El Mercurio, 22 de mayo de 2018
Opinión

Mujeres y sexo

Joaquín Fermandois.

La fe en los protocolos recuerda mucho a la utopía de que las buenas leyes todo lo arreglan.

La polémica sobre acoso es vista por muchos como punto de inflexión, erradicación de un mal omnipresente y abrumador. Ha habido un «estallido» del tema del abuso, aunque nos podemos preguntar por qué no fue tan urgente hace un año o hace 10 años. Quizás hay que ubicarlo en su lugar. Se relaciona con dos procesos que se iniciaron al menos hace siglo y medio, y todavía seguirán su curso, fenómenos distintos pero que a veces se alimentan mutuamente.

Uno es el cambio de la posición y desempeño de la mujer en la sociedad moderna, en un proceso inacabable de redefinición de la relación entre los sexos. No es que en el pasado la mujer haya sido «invisibilizada», lo que está en boga afirmarlo; cualquiera que se asome a la tragedia griega puede atisbar su protagonismo. Ahora la mujer ha pasado a desempeñar casi todas las ocupaciones que era costumbre reservar a los hombres en la sociedad tradicional. No se trata solo de un asunto laboral; existe una transformación a veces sísmica que alcanza a la casi totalidad del relacionamiento entre ambos.

El otro es que en este mismo lapso se desarrolló una transformación más sísmica todavía en la forma en que apreciamos el sexo y la vida erótica. Lo que antes era con intermitencia una experiencia práctica, en la modernidad da paso -a veces inaudible- a verbalizarlo, a ponerlo ante nosotros como una experiencia necesaria, positiva, empujando los límites cada vez más allá del horizonte, ahora diferenciado de la natalidad. Se le despoja de su sombra de peligrosidad moral, y en un enfoque entre compasivo y de justa -cuando es espontáneo- reivindicación se incluye al grupo LGTB, de centralidad en las cuatro últimas décadas. El fenómeno configura con fuerza a la cultura global y es más marcado donde hay más desarrollo y prosperidad, aunque no solo allí. La humanidad tendrá que lidiar con esta perspectiva.

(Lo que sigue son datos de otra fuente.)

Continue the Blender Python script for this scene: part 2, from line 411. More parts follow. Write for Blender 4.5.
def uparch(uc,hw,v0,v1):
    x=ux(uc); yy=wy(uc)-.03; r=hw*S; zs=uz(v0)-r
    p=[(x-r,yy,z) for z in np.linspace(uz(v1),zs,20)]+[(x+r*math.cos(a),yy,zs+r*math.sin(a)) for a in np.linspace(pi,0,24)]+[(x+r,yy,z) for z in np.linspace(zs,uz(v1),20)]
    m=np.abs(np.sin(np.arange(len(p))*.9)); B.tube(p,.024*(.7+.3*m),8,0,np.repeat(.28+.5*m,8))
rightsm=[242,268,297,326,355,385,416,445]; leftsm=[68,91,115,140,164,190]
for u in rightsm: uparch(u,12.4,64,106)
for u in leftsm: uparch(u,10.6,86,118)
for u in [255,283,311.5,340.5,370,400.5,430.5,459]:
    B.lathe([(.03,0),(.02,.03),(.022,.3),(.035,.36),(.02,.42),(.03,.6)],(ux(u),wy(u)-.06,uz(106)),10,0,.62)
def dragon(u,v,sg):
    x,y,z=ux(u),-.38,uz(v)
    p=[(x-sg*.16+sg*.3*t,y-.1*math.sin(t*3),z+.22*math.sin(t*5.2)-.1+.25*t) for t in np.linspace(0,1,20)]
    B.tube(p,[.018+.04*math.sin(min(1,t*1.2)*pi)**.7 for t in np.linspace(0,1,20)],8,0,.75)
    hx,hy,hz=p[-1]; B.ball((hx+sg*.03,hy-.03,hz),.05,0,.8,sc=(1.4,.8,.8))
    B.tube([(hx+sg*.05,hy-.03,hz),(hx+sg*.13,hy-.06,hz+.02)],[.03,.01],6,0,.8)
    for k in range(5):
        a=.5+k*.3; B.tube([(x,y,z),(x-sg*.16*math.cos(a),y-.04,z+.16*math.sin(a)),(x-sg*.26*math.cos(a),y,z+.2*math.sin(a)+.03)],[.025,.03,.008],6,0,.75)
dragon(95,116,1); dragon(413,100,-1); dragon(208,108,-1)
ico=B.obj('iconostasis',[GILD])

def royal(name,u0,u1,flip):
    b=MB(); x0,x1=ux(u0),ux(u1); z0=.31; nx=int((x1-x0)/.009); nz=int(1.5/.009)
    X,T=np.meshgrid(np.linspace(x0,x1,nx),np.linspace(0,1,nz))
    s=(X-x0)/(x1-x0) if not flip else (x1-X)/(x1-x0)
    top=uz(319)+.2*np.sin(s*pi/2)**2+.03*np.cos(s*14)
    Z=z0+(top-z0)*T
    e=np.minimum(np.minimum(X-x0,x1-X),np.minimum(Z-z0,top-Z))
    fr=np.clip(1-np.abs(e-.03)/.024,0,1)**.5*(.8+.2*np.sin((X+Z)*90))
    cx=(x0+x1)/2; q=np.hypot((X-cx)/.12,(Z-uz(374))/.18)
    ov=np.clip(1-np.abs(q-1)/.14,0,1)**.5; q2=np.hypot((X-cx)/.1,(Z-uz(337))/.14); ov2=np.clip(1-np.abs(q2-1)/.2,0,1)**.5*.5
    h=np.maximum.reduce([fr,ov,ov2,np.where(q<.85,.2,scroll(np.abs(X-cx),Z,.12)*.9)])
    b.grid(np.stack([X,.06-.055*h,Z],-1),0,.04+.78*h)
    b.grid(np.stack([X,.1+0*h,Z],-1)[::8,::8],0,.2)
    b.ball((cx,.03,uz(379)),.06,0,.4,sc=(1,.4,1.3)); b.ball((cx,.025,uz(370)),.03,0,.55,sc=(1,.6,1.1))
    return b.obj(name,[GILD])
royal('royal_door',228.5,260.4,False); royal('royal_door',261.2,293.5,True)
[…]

En el estallido actual -que durará lo que dure- sobresale un rasgo propio a la fe de los conversos al ser asumida con ardor hasta alcanzar la intolerancia más fiera, lo que se ha llamado la «prohibición de preguntar»; es decir, «no tienes derecho a decir lo que a mí no me gusta». Porque, ¿quién se podía imaginar que fenómenos tan abarcadores no iban a provocar discusión, oposición, adaptación? También entusiasmo, adhesión, tolerancia. Y el fanatismo de grupos clamorosos. ¿Cuándo no han sido así estos fenómenos, sobre todo en la modernidad: la contigüidad de lo racional y razonable con lo irracional y visceral? Es en la confrontación donde se adoptan acomodaciones en las que pueda resplandecer lo nuevo con sentido para una gran mayoría y tolerancia a los particularismos. Llevado a su extremo se explica una reacción que supongo casi todos hallaremos como tiro en la culata, el fundamentalismo islámico que restringe casi todas las libertades a las mujeres. Y no se crea que es reliquia de otro tiempo. Afecta a un quinto de la humanidad y su vigor lo extrae de ser resistencia a la modernidad, reacción muy moderna. De seguir la tendencia de algunos apóstoles de los protocolos, tendremos a los sexos enfrentados en un mundo disciplinado por códigos rígidos, de señales automáticas, mundo frío, puritanismo insufrible, desprovisto por lo demás del soplo liberal que distingue a la sociedad democrática y desvaído de la espontaneidad del encuentro entre hombres y mujeres que no es puro instinto.

La fe en los protocolos recuerda mucho a la utopía de que las buenas leyes todo lo arreglan. Busquemos, en cambio, las reglas del juego que los puedan alimentar: la espontaneidad de la vida pasada por el tamiz de la cultura, del instinto sublimado por la educación en el buen gusto y en los buenos usos.